In Wikipedia's definition of Fréchet space, it is stated that a Fréchet space is a topological vector space that satisfies the following:
- It is locally convex
- Its topology can be induced by a translation-invariant metric
- Any (hence every) translation-invariant metric inducing the topology is complete
1) My first question lies with the "hence every" clause. It is known that completeness is a property of the metric, not topology, the standard example being $(0,1)$ under the absolute value and arctan metrics. As such how is it that we can conclude completeness here for every translation-invariant metric inducing the topology?

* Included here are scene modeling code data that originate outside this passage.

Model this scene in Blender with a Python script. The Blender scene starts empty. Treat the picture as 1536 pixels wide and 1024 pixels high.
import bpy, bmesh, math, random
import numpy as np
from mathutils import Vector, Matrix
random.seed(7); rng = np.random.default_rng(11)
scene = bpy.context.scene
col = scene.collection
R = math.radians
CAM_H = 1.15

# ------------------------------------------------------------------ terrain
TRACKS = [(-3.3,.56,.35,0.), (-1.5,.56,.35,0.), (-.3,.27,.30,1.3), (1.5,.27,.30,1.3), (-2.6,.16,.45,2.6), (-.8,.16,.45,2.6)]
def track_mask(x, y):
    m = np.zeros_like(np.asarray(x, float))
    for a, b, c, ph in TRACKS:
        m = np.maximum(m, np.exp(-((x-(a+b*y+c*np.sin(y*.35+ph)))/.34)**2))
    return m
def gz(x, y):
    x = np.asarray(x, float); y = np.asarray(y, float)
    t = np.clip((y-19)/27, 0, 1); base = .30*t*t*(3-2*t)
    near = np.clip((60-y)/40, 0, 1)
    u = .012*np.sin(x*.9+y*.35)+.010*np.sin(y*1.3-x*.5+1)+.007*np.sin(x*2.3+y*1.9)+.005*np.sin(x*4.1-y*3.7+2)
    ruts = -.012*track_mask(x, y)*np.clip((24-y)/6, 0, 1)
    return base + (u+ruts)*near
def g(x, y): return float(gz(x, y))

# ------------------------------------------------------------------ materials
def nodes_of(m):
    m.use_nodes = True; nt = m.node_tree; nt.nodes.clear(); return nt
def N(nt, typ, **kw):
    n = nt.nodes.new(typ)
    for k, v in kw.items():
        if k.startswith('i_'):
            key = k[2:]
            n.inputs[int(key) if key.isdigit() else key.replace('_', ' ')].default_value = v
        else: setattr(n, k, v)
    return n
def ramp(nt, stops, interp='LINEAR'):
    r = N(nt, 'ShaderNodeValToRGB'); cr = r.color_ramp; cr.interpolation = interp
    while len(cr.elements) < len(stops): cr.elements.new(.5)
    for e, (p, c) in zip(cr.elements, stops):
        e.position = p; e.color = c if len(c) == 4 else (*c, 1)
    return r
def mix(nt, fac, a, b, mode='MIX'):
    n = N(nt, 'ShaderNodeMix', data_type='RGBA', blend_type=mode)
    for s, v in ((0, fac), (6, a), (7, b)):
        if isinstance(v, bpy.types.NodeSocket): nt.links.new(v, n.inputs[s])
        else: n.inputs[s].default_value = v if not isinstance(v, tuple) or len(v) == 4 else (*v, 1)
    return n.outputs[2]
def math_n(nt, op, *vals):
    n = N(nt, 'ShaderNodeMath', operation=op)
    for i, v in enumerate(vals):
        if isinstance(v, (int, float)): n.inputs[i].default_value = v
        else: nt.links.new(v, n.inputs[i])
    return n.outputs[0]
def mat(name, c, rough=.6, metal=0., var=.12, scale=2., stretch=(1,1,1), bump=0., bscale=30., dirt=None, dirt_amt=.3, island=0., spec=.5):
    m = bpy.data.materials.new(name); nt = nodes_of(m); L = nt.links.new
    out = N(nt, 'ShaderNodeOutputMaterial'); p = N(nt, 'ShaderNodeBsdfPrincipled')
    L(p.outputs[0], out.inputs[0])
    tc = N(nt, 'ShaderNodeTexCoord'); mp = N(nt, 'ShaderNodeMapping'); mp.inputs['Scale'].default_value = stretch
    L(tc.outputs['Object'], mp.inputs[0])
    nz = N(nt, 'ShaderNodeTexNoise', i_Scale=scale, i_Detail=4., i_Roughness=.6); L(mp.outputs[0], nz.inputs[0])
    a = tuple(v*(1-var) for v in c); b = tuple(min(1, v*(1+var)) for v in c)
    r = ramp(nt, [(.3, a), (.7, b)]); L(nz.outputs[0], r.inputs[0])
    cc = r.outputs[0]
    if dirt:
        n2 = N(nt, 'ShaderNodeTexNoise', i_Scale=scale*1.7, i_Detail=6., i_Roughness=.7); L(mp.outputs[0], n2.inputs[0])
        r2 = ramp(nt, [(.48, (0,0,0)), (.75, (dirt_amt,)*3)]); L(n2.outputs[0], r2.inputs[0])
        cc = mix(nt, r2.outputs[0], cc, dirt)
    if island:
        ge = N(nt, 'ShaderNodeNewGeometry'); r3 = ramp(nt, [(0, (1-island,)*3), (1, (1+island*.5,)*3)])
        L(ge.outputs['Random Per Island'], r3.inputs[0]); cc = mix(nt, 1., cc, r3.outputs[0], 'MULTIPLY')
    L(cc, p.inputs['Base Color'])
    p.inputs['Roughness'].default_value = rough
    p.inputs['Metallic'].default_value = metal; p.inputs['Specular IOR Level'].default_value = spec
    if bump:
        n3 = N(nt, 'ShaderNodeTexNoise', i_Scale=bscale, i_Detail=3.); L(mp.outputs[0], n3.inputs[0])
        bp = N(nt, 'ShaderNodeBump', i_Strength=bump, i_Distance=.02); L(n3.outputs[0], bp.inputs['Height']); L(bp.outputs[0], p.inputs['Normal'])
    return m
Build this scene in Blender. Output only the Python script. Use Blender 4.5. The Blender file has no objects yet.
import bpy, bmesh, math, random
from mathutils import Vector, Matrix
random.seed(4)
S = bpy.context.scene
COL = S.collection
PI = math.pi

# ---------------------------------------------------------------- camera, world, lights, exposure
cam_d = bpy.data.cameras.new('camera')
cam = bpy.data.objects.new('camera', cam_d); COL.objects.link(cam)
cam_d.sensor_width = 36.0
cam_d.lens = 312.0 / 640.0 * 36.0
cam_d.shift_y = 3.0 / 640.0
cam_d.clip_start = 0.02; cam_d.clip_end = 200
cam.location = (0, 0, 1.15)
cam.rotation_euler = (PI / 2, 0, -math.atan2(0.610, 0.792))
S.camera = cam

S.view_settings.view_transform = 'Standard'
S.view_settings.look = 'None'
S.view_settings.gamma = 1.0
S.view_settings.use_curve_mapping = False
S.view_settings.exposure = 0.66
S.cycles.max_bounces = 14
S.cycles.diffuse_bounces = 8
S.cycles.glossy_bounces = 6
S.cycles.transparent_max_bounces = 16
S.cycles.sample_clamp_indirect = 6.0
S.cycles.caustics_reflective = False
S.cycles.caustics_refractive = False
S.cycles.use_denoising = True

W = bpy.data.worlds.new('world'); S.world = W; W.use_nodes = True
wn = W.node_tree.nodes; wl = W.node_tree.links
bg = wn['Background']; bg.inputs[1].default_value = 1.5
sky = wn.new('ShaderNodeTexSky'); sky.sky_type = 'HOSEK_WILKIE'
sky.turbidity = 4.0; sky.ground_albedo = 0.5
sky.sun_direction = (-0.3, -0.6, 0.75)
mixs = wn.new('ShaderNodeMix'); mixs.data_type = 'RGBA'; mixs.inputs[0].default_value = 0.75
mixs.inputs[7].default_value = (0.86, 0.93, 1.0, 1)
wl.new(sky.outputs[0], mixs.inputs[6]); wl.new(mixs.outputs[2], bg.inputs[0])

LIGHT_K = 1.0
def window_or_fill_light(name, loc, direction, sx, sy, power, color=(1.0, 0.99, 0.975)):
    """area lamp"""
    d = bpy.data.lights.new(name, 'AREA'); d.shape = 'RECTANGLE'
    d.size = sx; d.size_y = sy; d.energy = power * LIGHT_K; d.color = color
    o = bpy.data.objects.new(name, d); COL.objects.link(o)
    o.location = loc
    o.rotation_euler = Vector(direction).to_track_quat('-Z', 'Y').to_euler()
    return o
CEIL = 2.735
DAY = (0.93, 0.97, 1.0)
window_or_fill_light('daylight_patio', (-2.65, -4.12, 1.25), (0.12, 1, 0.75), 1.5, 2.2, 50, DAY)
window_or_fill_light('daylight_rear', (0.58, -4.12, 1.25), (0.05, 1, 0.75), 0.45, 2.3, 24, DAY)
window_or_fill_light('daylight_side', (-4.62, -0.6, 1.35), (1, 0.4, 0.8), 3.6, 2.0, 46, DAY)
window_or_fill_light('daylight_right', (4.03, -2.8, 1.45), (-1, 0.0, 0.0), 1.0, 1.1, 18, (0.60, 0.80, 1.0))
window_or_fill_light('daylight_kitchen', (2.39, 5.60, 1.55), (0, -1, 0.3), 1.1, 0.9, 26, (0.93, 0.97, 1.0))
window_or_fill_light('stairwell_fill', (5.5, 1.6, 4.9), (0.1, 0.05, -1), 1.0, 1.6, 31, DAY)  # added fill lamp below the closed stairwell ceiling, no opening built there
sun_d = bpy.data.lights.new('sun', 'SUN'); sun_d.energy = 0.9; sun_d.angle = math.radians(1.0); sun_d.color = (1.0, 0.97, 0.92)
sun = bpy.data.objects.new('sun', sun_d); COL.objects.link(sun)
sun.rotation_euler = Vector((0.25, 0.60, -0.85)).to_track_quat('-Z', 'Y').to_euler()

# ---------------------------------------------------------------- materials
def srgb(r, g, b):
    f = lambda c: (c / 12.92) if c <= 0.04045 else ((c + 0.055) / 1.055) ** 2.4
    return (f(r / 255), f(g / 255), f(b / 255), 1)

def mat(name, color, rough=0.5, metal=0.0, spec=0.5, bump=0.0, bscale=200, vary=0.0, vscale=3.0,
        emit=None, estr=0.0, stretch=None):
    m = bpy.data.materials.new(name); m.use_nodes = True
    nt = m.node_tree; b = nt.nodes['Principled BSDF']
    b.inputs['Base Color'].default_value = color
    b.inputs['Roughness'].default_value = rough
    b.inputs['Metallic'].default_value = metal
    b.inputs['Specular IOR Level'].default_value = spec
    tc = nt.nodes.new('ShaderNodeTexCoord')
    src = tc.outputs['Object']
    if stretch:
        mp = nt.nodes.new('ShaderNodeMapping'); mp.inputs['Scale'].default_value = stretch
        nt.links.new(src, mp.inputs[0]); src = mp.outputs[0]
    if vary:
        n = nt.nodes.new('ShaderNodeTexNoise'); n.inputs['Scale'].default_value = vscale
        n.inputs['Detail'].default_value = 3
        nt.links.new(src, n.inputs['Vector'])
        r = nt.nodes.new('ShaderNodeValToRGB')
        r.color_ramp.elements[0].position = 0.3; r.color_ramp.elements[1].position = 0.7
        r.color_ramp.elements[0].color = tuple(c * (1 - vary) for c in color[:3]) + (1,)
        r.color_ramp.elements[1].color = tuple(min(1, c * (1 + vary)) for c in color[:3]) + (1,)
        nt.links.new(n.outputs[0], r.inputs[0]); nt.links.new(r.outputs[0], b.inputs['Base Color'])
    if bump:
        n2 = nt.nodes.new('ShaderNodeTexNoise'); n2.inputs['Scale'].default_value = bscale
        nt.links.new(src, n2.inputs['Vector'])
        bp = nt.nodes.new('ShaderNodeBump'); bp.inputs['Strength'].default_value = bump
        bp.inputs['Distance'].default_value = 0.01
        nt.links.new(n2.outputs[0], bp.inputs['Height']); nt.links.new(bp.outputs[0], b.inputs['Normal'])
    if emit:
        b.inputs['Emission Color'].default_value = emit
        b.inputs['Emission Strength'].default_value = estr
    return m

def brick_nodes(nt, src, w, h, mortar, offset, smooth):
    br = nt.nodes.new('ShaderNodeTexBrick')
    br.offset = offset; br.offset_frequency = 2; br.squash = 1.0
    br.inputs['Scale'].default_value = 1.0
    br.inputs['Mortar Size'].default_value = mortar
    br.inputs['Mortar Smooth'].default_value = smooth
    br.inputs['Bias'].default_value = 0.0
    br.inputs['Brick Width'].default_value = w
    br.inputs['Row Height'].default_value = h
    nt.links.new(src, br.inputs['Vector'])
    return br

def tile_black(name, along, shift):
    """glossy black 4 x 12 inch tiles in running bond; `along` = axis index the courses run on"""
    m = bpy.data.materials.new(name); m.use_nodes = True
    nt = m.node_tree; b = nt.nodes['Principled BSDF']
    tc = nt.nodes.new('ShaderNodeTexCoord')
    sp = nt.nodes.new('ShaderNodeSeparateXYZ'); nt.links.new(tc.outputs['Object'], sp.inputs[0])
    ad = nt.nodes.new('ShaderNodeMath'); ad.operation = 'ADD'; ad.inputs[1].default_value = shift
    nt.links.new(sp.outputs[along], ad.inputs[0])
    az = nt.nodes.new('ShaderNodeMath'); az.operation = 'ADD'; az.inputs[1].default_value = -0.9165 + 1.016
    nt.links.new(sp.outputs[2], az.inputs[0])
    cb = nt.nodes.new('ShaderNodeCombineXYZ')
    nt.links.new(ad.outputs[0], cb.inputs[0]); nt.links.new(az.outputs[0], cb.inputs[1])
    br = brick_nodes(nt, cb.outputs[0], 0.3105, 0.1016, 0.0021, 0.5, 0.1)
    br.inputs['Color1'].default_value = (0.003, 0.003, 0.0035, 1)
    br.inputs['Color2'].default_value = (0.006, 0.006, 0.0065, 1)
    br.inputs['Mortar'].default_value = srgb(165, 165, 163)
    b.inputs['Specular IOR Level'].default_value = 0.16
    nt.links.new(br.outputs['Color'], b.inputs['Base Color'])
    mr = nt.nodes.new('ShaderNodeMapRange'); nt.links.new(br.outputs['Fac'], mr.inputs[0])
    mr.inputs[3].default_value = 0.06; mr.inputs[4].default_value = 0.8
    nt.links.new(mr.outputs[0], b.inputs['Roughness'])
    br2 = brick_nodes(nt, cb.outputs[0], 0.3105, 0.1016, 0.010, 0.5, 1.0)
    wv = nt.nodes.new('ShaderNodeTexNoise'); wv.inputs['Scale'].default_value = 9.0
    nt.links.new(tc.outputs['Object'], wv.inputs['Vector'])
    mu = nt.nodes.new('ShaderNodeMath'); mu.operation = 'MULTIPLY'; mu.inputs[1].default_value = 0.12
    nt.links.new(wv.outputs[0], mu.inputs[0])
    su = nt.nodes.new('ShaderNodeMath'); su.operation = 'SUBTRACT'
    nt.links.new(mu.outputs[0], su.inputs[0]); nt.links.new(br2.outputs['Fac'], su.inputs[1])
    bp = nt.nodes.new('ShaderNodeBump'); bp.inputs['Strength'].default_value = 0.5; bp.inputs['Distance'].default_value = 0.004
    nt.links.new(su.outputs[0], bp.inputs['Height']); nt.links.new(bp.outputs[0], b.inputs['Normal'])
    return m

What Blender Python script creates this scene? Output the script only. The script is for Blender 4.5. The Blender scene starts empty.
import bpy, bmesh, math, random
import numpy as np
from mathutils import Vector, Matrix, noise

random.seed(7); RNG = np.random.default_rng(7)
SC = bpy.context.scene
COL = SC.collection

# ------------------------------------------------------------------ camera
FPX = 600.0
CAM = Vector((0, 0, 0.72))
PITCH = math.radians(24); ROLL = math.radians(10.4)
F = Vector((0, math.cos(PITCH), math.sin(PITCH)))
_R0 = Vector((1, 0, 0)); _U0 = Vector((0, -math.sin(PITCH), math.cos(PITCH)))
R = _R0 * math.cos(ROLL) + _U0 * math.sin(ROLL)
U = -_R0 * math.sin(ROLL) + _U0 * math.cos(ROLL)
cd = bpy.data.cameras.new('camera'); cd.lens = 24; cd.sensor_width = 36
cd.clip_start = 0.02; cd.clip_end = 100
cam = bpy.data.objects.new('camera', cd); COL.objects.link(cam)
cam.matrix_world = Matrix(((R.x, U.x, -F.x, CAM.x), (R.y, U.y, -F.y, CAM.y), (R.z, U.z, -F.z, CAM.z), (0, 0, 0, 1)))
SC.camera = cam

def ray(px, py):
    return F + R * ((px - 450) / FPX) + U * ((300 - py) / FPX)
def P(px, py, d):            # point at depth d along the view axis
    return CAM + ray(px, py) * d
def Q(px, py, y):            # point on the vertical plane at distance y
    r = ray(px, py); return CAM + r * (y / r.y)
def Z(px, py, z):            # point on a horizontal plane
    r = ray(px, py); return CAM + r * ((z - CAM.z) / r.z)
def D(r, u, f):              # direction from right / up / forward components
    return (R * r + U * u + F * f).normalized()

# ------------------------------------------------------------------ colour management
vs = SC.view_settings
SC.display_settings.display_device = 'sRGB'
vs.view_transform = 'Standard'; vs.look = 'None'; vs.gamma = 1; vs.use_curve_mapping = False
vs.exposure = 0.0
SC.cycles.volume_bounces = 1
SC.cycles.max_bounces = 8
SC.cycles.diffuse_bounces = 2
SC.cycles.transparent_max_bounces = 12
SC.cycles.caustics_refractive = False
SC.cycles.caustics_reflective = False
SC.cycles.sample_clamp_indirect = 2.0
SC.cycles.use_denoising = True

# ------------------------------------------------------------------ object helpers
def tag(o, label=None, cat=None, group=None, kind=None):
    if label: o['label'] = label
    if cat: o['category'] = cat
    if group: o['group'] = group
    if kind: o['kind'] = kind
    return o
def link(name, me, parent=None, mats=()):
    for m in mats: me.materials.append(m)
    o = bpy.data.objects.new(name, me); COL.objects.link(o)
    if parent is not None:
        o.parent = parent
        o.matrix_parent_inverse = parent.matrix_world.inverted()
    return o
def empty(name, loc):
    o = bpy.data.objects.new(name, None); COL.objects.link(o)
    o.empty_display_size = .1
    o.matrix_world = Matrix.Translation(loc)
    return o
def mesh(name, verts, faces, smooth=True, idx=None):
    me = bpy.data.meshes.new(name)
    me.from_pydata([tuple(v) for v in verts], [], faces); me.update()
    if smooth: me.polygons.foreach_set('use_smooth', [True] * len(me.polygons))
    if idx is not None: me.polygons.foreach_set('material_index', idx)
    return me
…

2) Wikipedia gives yet another equivalent condition for the completeness property - namely, let $\{p_k\}_{k\in\mathbb{N}}$ denote a countable family of seminorms defining the topology of $X$; then the space is complete with respect to the family of seminorms (i.e. if $(x_n)$ is a sequence in $X$ which is Cauchy with respect to each seminorm $p_k$, then there exists $x\in X$ such that $(x_n)$ converges to $x$ with respect to each seminorm $p_k$). How does the completeness with respect to any translation-invariant metric imply the completeness with respect to any countable family of seminorms and vice versa?
Remark: I suppose an answer to Q2 will answer Q1.
Let $F$ be your Fréchet space.
Suppose that $d$ is a translation invariant metric that induced the topology of $F$ and that $F$ is complete under $d$. Let $\mathcal P=\{p_k\}_{k\in\mathbb N}$ be any family of seminorms inducing the topology of $F$. Let $$d'(x,y)=\sum_{k=1}^\infty 2^{-k}\,\frac {p_k(x-y)}{1+p_k (x-y)}$$ be the metric induced by $\mathcal P$. It is easy to check that this metric induces the same topology that $\mathcal P$, that is the topology of $F$.
Looking at the respective unit balls, we can find (since both metrics induce the same topology) $\alpha,\beta>0$ such that $$\alpha\,d(x,0)\leq d'(x,0)\leq \beta\,d(x,0).$$ Because the metrics are translation invariant, for any $x,y\in F$ we have $d(x,y)=d(x-y,0)$ and the same for $d'$ so $$\tag1\alpha\,d(x,y)\leq d'(x,y)\leq \beta\,d(x,y)$$for all $x,y\in F$. Thus a sequence will be complete for $d$ if and only if it is complete for $d'$.
As $(1)$ is an equivalence relation, we have that completeness is the same for any translation invariant metric that induces the topology for $F$, and also agrees with completeness with respect to any sequence of seminorms that induces the topology.